Two Sundays ago during our “Faith Forum” at Saint Peter we watched a video featuring Brian McLaren, who is described as an “American pastor, author, activist and speaker and leading figure in the emerging church movement.” As our class began, I introduced him by reading the subtitle of his 2004 book “Generous Orthodoxy” where he describes himself as: “a missional, evangelical, post/protestant, liberal/conservative, mystical/poetic, biblical, charismatic/contemplative, fundamentalist/Calvinist, Anabaptist/Anglican, Methodist, catholic, green, incarnational, depressed-yet-hopeful, emergent, unfinished Christian.” To conclude from this array of adjectives that Pastor McLaren stands for nothing would be to misunderstand him. He is a man of passionate and carefully considered faith. But he knows a truth that many in our day seem incapable of comprehending: not a one of us is able to see, by ourselves, the entire picture. As we consider an incomprehensible God, moving in mystery and history, both hidden from us and revealed to us, Fundamentalists need Calvinists, and liberals need conservatives, and charismatics need contemplatives…

Nobody needs to remind us that we live in a time of unprecedented divisiveness — this, sadly, is one of the truths that seem self-evident these days. Political authorities seek to convince us that anyone who disagrees with them, no matter how dedicated to serving this country, is unpatriotic and wants only the destruction of the United States. Religious authorities seek to convince us that anyone who disagrees with them, no matter how fervently attempting to draw near to God, will spend the rest of eternity separated from God in hell. Our country and our faith communities are much diminished because of these attitudes.
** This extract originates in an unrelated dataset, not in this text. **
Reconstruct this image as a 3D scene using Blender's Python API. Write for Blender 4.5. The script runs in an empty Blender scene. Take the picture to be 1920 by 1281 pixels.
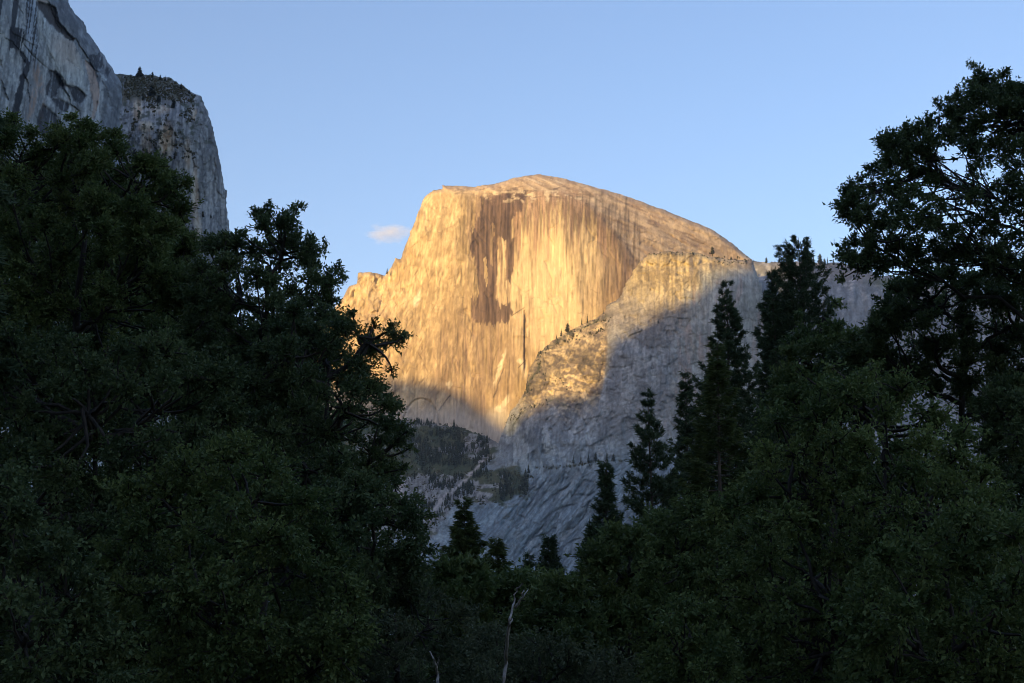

Evidently, this is not a new development. While Jesus is huddled with his disciples in Capernaum, having just returned from Galilee, John reports to him: “Teacher, we saw someone casting out demons in your name, and we tried to stop him, because he was not following us.” Miracles are being accomplished in the name of Jesus, but because the miracle worker doesn’t belong to the group of twelve disciples, John can’t fathom how this might be acceptable. He seems to be expecting Jesus to agree with him, and must be amazed when Jesus responds, “Whoever is not against us is for us.” Jesus sharply challenges the divisive attitude John embraces, and we are led to believe that to the extent we practice the same divisiveness he challenges us as well.

The opening lines of my church’s Mission Statement declare, “We are all welcomed into the love of God, just as we are.” Which begs the question: do we really believe this? Are those who disagree with me about a theological, political or social issue every bit as welcome here as I am? How about those who are of a different race, or economic status, or country of origin? “Whoever gives you a cup of water to drink because you bear the name of Christ will by no means lose the reward.” Whoever… Then or now… So how determined are we — you or me — to follow the lead of Jesus?

David J. Risendal, Pastor

Exploring This Week’s Gospel

  1. Why is it hard for John to accept everyone who is doing ministry in Jesus’ name?

  2. When has the church acted in ways that are contrary to Jesus’ inclusive instincts?

  3. When has the church worked across divisions to do the work of God’s kingdom?

Connecting with This Week’s Gospel

  1. When have I put distance between myself and someone who disagrees with me?

  2. How have I learned from someone else something I never could have discovered on my own?

  3. In what ways have I seen my church seek to include all who love and attempt to follow Jesus?